At first glance, Tamiko Kawata’s work is elegant and engaging. On closer inspection, viewers grow more intrigued as they recognize the materials are unexpected — safety pins, rubber bands, used pantyhose and newspaper. She has created arresting jewelry, sculpture, “painting” on canvas and installations. “I like to use overlooked, indigenous objects from our daily life for my medium,” she explains. “Discarded materials are important to me not only for environmental issues but also to reflect my current life.” Kawata studied art in Japan, receiving her BFA in Sculpture at Tsukuba University. She explains that she was influenced by Bauhaus and Dada, and then the emergence of the Gutai Group, a Japanese avant-garde movement that began in 1954. All three art philosophies were particularly interested in unconventional materials. “These philosophies became a foundation for my way of thinking and for my art-making direction,” she says. In 1962, when she was 26, she came to New York, where she continues to live.
While Kawata has made large works of newpapers and pantyhose, she is perhaps best known for her works made of safety pins. On arriving in the US, Kawata needed them to make her American-sized clothes fit. She found the pins
in abundance in a dime store and has explored their potential as an art material ever since. The extent of that potential is surprising. Kawata has used pins of different size and colors to create dramatic installation works, like Rain Forest in which chains of pins that end in circles on the floor recall a rippling pond in Kyoto and the victims of the bombing of Nagasaki and Hiroshima. “I wanted to connect this beauty of nature and the atomic bomb victims,” she has explained. She uses the pins to create standalone sculptures of all shapes that can be displayed indoors or out. She uses them to “draw” on canvas, too.
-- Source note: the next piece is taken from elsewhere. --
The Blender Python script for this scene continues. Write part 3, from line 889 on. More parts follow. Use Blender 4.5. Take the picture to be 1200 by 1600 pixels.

Works like Stillness Within, surprise viewers who think they are looking at a painting or drawing but as they draw nearer that the artist’s “marks” are actually intentionally placed safety pins.
In Permutation 7, pins of different colors create a meditative mosaic.
Kawata’s work is in numerous collections, including: Museum of Arts and Design, New York, New York; Honolulu Contemporary Art Museum, Hawaii; Ishiguro Art Collection, Tokyo, Japan; Lafcadio Hearn/Yakumo Koizumi Art Museum, Matsue, Japan; Racine Art Museum, Wisconsin; Montreal Museum of Fine Arts, Canada; Williamsburg Art and Historical Center, Brooklyn, New York; Yusuke Aida Collection, Tokyo, Japan; Davis Brody & Bond Architects, New York, New York; Ishiguro Art Collection, Tokyo, Japan; LongHouse Reserve, East Hampton, New York; PREC Institute, Tokyo, Japan; Buenno Premesela Art Collection, Amsterdam, the Netherlands. She is the recipient of numerous grants and fellowships including the Ucross Art Residency; American Academy for Arts and Letters, 2015 Purchase Award; Meet Factory Art Foundation Award,Solo Show and Residency, Prague, Czechoslovokia; Pollock/Krasner Foundation Grant; McDowell Art Colony Residency and the Yaddo Art Colony, Louise Bourgeois Residency Award for Sculpture.
“My works are personal.” she says. “They are my visual diaries.”